Siamo felici questa mattina di ospitare un bel pezzo di un amico fraterno, Nicolò Messina, conosciuto tanti anni fa al Centro Studi di Danilo Dolci.
Nicolò da più di 30 anni vive e lavora in Spagna. Ha insegnato e insegna lingua e letteratura italiana nelle principali università spagnole ed è giustamente considerato uno dei maggiori studiosi internazionali di Vincenzo Consolo.
E' un piacere e un onore per il nostro piccolo blog pubblicare quanto, con sempre maggiore frequenza, ci invia:
Pregiudizi
e stigmatizzazioni
I pregiudizi, si sa, sono duri a morire. Ne sappiamo
qualcosa i siciliani, gli italiani. Soprattutto quelli della diaspora, sparsi oltre
il territorio dove siamo nati, nella stessa penisola, ma anche spesso fuori
dell’Italia. «Mafiosi!», «Berlusconiani!».
Quale miglior modo di superarli, del conoscere gli altri
da noi? Imparandone la lingua, leggendone le culture, viaggiando per
incontrarli e dialogarci direttamente, per viverne da vicino le vite? È
l’invito di Leila Guerriero, che da qualche tempo firma ogni mercoledì una
rubrica su El País: argentina, ma dal cognome, come no?, tanto italiano
(della diaspora?), e battagliero.
[nm]
Ad ogni paese le sue stigmate
Leila Guerriero
El País, 2 aprile 2014
Nel 2002, nella Patagonia argentina, qualcuno mi disse:
«Voi, al Nord, non potete uscire per strada, perché vi ammazzano». “Il Nord”
era Buenos Aires e quella persona parlava di questa città, in cui io mi muovo
senza eccessive precauzioni, come di un posto in cui sarebbe conveniente usare
un giubbotto antiproiettile. È strano come vediamo le cose da lontano. Leggendo
in questo giornale un articolo su El Salvador e le sue maras [o marabuntas
‘cricche criminali’] – barrio [‘quartiere’] 18, la mara
Salvatrucha – mi sono chiesta che cosa so di El Salvador all’infuori dei
nomi delle sue bande. Molto poco. Sareste in grado di citare il nome di sette
scrittori salvadoregni; sapete se nella capitale ci sono edifici alti o un
centro storico? Ci sono cinema a Managua [Nicaragua]? Che fa la gente la
domenica in Guatemala? Nessuno a Caracas dà appuntamento a un amico per prenderci
insieme un caffè, in questa città dove pare che ci siano soltanto
manifestazioni? I tratti marcati si fanno un po’ meno grezzi, se fuoriusciamo
dal Centro-America (tanto per dire, Medellín ha fatto rima con violenza, ma
oggi è messa in relazione anche con il design), ma non si assottigliano nei
Caraibi: che sappiamo di Haiti all’infuori della povertà; cosa della Repubblica
Domenicana? Da lontano non si vedono i saloni della colonia Guerrero, a Città
del Messico, dove gli anziani ballano danzón con vestiti che danno loro
l’apparenza di boccioli sgualciti: soltanto il problema narco. Da
lontano non si vede il fermento studentesco del quartiere La Candelaria, a
Bogotà: si vede soltanto il conflitto armato. Ci sono caos e orrore
dappertutto, ma dappertutto anche la gente esce di casa, mangia, lavora: vive.

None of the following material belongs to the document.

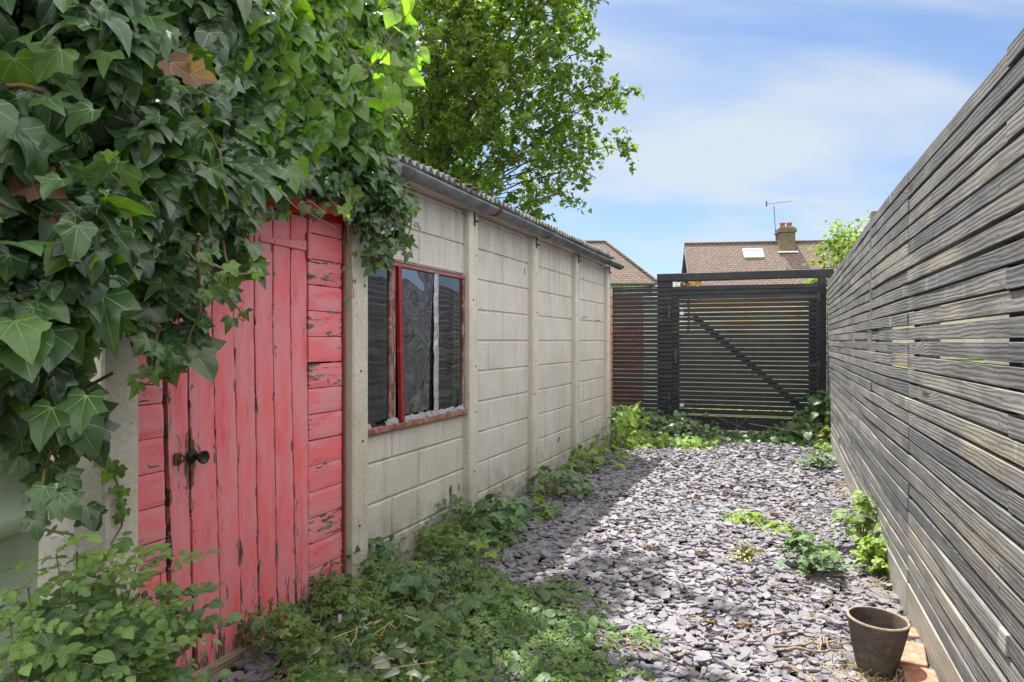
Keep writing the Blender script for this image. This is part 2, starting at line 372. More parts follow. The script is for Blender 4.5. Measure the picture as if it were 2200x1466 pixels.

I paesi sono molto di più delle proprie maggiori piaghe. Nel corso del 2013 si
è parlato molto, in Spagna, del marchio paese che consiste, suppongo, in tratti
marcati, un mazzolino brioso di luoghi comuni. Ma certe volte sono tratti marcati
che si possono scegliere; altre, un cappio che stringe, una corda che impicca,
il marchio di stigmate da scarica elettrica.